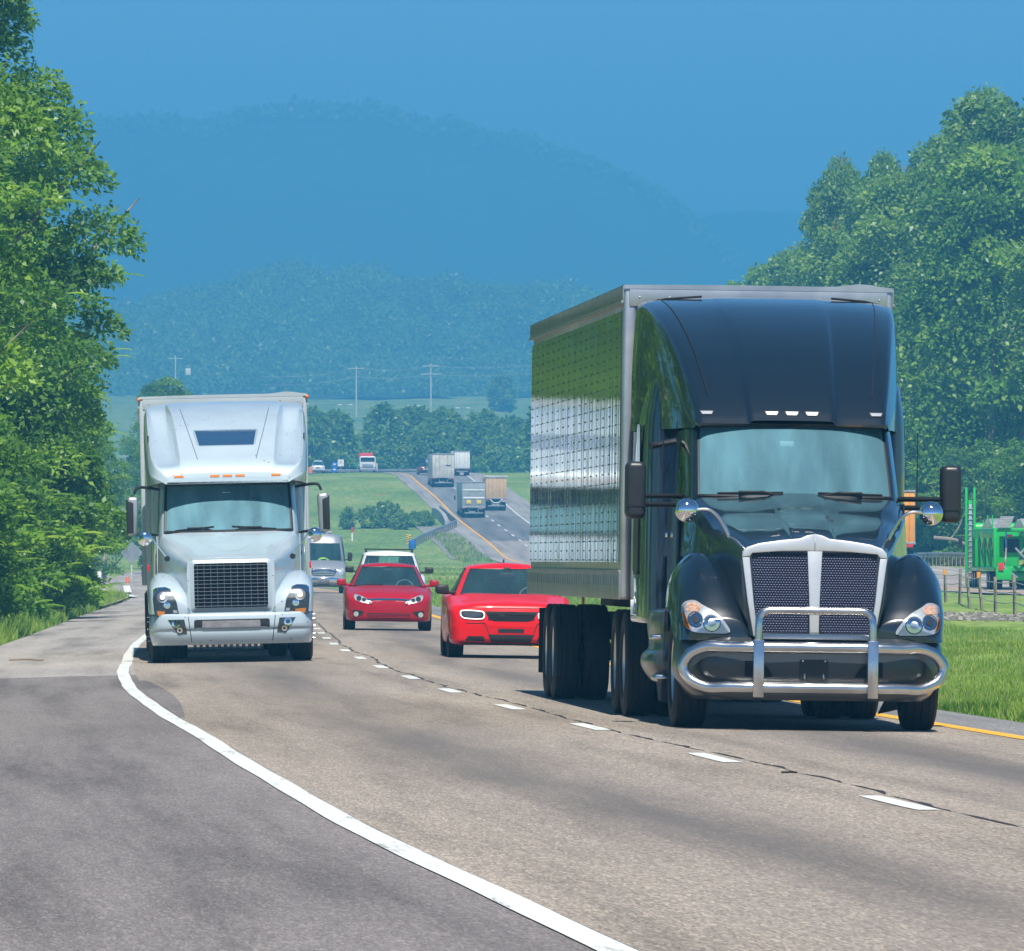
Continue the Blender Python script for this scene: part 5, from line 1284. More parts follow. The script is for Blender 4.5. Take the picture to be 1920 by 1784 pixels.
for s in (1, -1):
    wing_mirror(RC, s, .985, 1.72, 1.0, .21, .15, PR)
    hl = blob(bv, both([(.735, .735), (.70, .765), (.55, .715), (.40, .635), (.345, .575), (.43, .57), (.58, .60), (.70, .64)], s), .006, sub=2).build('headlight', M_LAMP, RC)
    for cx, cz, r in ((.63, .675, .055), (.52, .645, .045)):
        blob(bv, [(s*cx+r*math.cos(a), cz+r*math.sin(a)) for a in np.linspace(0, 6.283, 13)[:-1]], .012, st=.02).build('bowl', M_DGREY, hl)
    blob(bv, both([(.43, .62), (.38, .605), (.36, .58), (.43, .578)], s), .012).build('turn_signal', M_AMBER, hl)
    blob(bv, both([(.735, .735), (.70, .765), (.55, .715), (.40, .635), (.345, .575), (.43, .57), (.58, .60), (.70, .64)], s), .02, 0, sub=2).build('lens', M_CLEAR, hl)
    fg = blob(bv, both([(.76, .42), (.70, .43), (.53, .40), (.52, .375), (.60, .30), (.75, .27)], s), .006).build('fog_lamp', M_TRIM, RC)
    blob(bv, [(s*.685+.055*math.cos(a), .34+.055*math.sin(a)) for a in np.linspace(0, 6.283, 13)[:-1]], .014, st=.02).build('bowl', M_LAMP, fg)
    blob(bv, both([(.86, .40), (.83, .40), (.83, .37), (.86, .37)], s), .006).build('side_marker', M_AMBER, RC)
blob(bv, [(-.50, .665), (-.2, .685), (.2, .685), (.50, .665), (.42, .635), (.2, .645), (-.2, .645), (-.42, .635)], .014, .03).build('grille_bar', M_CHROME, RC)
lg = blob(bv, [(-.46, .34), (-.40, .365), (.40, .365), (.46, .34), (.42, .275), (.34, .25), (-.34, .25), (-.42, .275)], .005).build('lower_grille', M_UNDER, RC)
for z in (.275, .305, .335): blob(bv, [(-.42, z-.007), (.42, z-.007), (.42, z+.007), (-.42, z+.007)], .012, .012).build('slat', PR, lg)
seats(RC, (-.38, .38), 2.75, .55); seats(RC, (-.38, .38), 3.6, .6, .48, .5); steering(RC, .36, 1.95, .90)
b = MB(); b.box((0, 1.72, .80), (1.42, .5, .2), .08); b.build('dashboard', M_DASH, RC)
b = MB(); b.box((0, 2.0, 1.28), (.2, .04, .06), .015); b.build('rear_view_mirror', M_TRIM, RC)
b = MB(); wiper(RC, -.62, -.1, 1.3, .955, .0); 

# ---- bright red muscle saloon, half hidden by the trailer
CH = vehicle('car', -.02, 150.0, .038, .9, 'bright red saloon with ring-shaped lit headlamp and black mirrors, half hidden by the mirror-sided trailer', 'car', 'cars between the trucks')
PC = paint('bright_red_paint', (.72, .005, .010))
secs = [sec(.0, .30, .55, .66, .46, .58, .50, .68, .72), sec(.05, .24, .76, .80, .48, .68, .62, .80, .82), sec(.16, .21, .86, .89, .5, .76, .70, .84, .865), sec(.42, .20, .90, .935, .50, .80, .66, .875, .915), sec(.9, .20, .91, .95, .52, .85, .70, .92, .962), sec(1.5, .20, .91, .95, .57, .92, .80, .975, .99),
        sec(2.3, .20, .91, .95, .6, .93, .82, .985, .99), sec(3.7, .20, .91, .95, .62, .95, .80, 1.0, 1.0), sec(4.5, .22, .89, .93, .65, .97, .78, 1.02, 1.03), sec(4.9, .28, .84, .90, .66, .95, .74, 1.0, 1.02), sec(5.04, .38, .7, .78, .68, .85, .6, .92, .94)]
_, bv = car_body(CH, secs, PC)
lv = [[(0, 1.42, .965), (.5, 1.47, .965), (.735, 1.64, .97), (.79, 1.78, .97), (.82, 1.95, .97), (.835, 2.7, .98), (.82, 3.6, .99), (.74, 4.15, 1.0), (.5, 4.38, 1.01), (0, 4.42, 1.01)],
      [(0, 2.15, 1.375), (.42, 2.19, 1.375), (.565, 2.29, 1.37), (.61, 2.40, 1.37), (.635, 2.52, 1.37), (.645, 2.95, 1.38), (.62, 3.4, 1.375), (.55, 3.65, 1.37), (.36, 3.75, 1.37), (0, 3.78, 1.37)],
      [(0, 2.26, 1.43), (.38, 2.29, 1.425), (.50, 2.36, 1.42), (.55, 2.46, 1.42), (.57, 2.56, 1.42), (.58, 2.95, 1.425), (.56, 3.35, 1.42), (.49, 3.55, 1.415), (.32, 3.65, 1.41), (0, 3.68, 1.41)]]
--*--
» **PROMPT**
Quote all the lines above exactly as given. Do not include the pictures.

» **ANSWER FOR THE TASK**
Continue the Blender Python script for this scene: part 5, from line 1284. More parts follow. The script is for Blender 4.5. Take the picture to be 1920 by 1784 pixels.
for s in (1, -1):
    wing_mirror(RC, s, .985, 1.72, 1.0, .21, .15, PR)
    hl = blob(bv, both([(.735, .735), (.70, .765), (.55, .715), (.40, .635), (.345, .575), (.43, .57), (.58, .60), (.70, .64)], s), .006, sub=2).build('headlight', M_LAMP, RC)
    for cx, cz, r in ((.63, .675, .055), (.52, .645, .045)):
        blob(bv, [(s*cx+r*math.cos(a), cz+r*math.sin(a)) for a in np.linspace(0, 6.283, 13)[:-1]], .012, st=.02).build('bowl', M_DGREY, hl)
    blob(bv, both([(.43, .62), (.38, .605), (.36, .58), (.43, .578)], s), .012).build('turn_signal', M_AMBER, hl)
    blob(bv, both([(.735, .735), (.70, .765), (.55, .715), (.40, .635), (.345, .575), (.43, .57), (.58, .60), (.70, .64)], s), .02, 0, sub=2).build('lens', M_CLEAR, hl)
    fg = blob(bv, both([(.76, .42), (.70, .43), (.53, .40), (.52, .375), (.60, .30), (.75, .27)], s), .006).build('fog_lamp', M_TRIM, RC)
    blob(bv, [(s*.685+.055*math.cos(a), .34+.055*math.sin(a)) for a in np.linspace(0, 6.283, 13)[:-1]], .014, st=.02).build('bowl', M_LAMP, fg)
    blob(bv, both([(.86, .40), (.83, .40), (.83, .37), (.86, .37)], s), .006).build('side_marker', M_AMBER, RC)
blob(bv, [(-.50, .665), (-.2, .685), (.2, .685), (.50, .665), (.42, .635), (.2, .645), (-.2, .645), (-.42, .635)], .014, .03).build('grille_bar', M_CHROME, RC)
lg = blob(bv, [(-.46, .34), (-.40, .365), (.40, .365), (.46, .34), (.42, .275), (.34, .25), (-.34, .25), (-.42, .275)], .005).build('lower_grille', M_UNDER, RC)
for z in (.275, .305, .335): blob(bv, [(-.42, z-.007), (.42, z-.007), (.42, z+.007), (-.42, z+.007)], .012, .012).build('slat', PR, lg)
seats(RC, (-.38, .38), 2.75, .55); seats(RC, (-.38, .38), 3.6, .6, .48, .5); steering(RC, .36, 1.95, .90)
b = MB(); b.box((0, 1.72, .80), (1.42, .5, .2), .08); b.build('dashboard', M_DASH, RC)
b = MB(); b.box((0, 2.0, 1.28), (.2, .04, .06), .015); b.build('rear_view_mirror', M_TRIM, RC)
b = MB(); wiper(RC, -.62, -.1, 1.3, .955, .0); 

# ---- bright red muscle saloon, half hidden by the trailer
CH = vehicle('car', -.02, 150.0, .038, .9, 'bright red saloon with ring-shaped lit headlamp and black mirrors, half hidden by the mirror-sided trailer', 'car', 'cars between the trucks')
PC = paint('bright_red_paint', (.72, .005, .010))
secs = [sec(.0, .30, .55, .66, .46, .58, .50, .68, .72), sec(.05, .24, .76, .80, .48, .68, .62, .80, .82), sec(.16, .21, .86, .89, .5, .76, .70, .84, .865), sec(.42, .20, .90, .935, .50, .80, .66, .875, .915), sec(.9, .20, .91, .95, .52, .85, .70, .92, .962), sec(1.5, .20, .91, .95, .57, .92, .80, .975, .99),
        sec(2.3, .20, .91, .95, .6, .93, .82, .985, .99), sec(3.7, .20, .91, .95, .62, .95, .80, 1.0, 1.0), sec(4.5, .22, .89, .93, .65, .97, .78, 1.02, 1.03), sec(4.9, .28, .84, .90, .66, .95, .74, 1.0, 1.02), sec(5.04, .38, .7, .78, .68, .85, .6, .92, .94)]
_, bv = car_body(CH, secs, PC)
lv = [[(0, 1.42, .965), (.5, 1.47, .965), (.735, 1.64, .97), (.79, 1.78, .97), (.82, 1.95, .97), (.835, 2.7, .98), (.82, 3.6, .99), (.74, 4.15, 1.0), (.5, 4.38, 1.01), (0, 4.42, 1.01)],
      [(0, 2.15, 1.375), (.42, 2.19, 1.375), (.565, 2.29, 1.37), (.61, 2.40, 1.37), (.635, 2.52, 1.37), (.645, 2.95, 1.38), (.62, 3.4, 1.375), (.55, 3.65, 1.37), (.36, 3.75, 1.37), (0, 3.78, 1.37)],
      [(0, 2.26, 1.43), (.38, 2.29, 1.425), (.50, 2.36, 1.42), (.55, 2.46, 1.42), (.57, 2.56, 1.42), (.58, 2.95, 1.425), (.56, 3.35, 1.42), (.49, 3.55, 1.415), (.32, 3.65, 1.41), (0, 3.68, 1.41)]]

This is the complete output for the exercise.